Nonprofits unprepared for what appears to be a historic influx of volunteers risk sending those folks home underappreciated and losing them forever--not just as volunteers but also as cash donors when the economy revives, says John Power, executive director of the Volunteer Center in San Francisco. Power is seeing more volunteers turned back to him by agencies that can't handle the larger numbers. Furthermore, he says, a chief concern now is that as nonprofits look to cut their budgets, the first heads to roll may be the paid staff that oversees volunteers. Suddenly volunteers won't get the training they need, and their whole experience goes downhill from there. One in three volunteers does not return, according to federal data, and a bad experience is a factor in low volunteer retention.

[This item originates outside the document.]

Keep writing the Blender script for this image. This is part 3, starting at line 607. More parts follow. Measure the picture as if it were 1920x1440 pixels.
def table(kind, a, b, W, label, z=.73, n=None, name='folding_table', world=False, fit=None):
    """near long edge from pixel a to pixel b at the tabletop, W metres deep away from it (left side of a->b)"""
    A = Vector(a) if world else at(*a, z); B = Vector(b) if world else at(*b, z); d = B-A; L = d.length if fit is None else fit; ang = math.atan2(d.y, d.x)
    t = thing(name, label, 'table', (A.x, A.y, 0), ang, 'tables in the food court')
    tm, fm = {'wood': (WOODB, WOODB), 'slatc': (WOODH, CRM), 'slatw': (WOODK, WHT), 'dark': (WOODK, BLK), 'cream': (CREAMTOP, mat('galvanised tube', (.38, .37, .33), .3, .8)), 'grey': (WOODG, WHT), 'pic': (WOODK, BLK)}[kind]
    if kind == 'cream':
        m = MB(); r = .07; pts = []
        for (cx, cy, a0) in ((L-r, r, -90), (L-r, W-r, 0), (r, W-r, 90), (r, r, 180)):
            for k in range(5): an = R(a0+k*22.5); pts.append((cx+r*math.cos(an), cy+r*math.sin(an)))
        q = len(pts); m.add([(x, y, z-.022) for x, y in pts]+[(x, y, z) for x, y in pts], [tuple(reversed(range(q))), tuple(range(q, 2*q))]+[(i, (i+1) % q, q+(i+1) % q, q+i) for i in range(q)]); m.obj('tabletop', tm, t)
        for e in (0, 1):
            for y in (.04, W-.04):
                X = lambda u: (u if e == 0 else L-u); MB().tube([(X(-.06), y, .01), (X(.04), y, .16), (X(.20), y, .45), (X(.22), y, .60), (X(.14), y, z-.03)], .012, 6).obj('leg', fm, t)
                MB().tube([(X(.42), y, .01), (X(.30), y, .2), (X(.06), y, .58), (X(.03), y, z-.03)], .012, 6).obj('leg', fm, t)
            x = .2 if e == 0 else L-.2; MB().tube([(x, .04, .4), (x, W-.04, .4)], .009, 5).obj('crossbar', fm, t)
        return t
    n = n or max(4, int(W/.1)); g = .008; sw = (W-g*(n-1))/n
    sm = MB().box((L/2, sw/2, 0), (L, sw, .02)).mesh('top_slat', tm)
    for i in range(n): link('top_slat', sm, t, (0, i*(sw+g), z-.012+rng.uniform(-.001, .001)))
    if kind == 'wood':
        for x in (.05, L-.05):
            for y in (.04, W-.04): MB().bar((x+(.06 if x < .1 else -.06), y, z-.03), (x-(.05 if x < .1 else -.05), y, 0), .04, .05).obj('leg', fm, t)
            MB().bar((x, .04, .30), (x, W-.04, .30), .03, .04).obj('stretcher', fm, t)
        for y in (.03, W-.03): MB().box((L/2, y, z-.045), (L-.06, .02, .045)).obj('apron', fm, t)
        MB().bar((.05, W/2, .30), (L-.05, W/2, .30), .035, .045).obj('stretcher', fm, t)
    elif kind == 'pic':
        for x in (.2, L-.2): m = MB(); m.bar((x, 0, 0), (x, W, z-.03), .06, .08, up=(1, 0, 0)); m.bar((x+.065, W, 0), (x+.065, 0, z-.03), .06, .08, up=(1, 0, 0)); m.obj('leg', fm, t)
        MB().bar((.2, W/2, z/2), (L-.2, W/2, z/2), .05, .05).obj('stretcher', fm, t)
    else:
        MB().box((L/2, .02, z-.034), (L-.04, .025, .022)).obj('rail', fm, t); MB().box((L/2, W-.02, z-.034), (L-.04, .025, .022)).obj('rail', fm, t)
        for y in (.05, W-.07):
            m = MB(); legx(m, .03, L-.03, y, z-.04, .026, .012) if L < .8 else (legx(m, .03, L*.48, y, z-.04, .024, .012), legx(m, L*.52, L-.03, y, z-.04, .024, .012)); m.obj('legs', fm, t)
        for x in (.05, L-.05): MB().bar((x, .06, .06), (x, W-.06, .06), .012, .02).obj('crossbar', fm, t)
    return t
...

At the Greater Twin Cities United Way in St. Paul, Minn., Sue Moyer manages 44,000 volunteers a year with the help of one full-time and one part-time employee. Losing either employee would be devastating, she says. So far, there is no indication of cuts to come at her group, which just closed out its 2008 fundraiser about even with the previous year's. But Randi Yoder, the organization's senior vice president of donor relations, is bracing for a funding shortfall in 2009 even as she anticipates that volunteer numbers will rise by as much as a third. That's a tough combo. Still, says Yoder, "if someone tells us they don't have money but they have time, we'll find a way to plug them in."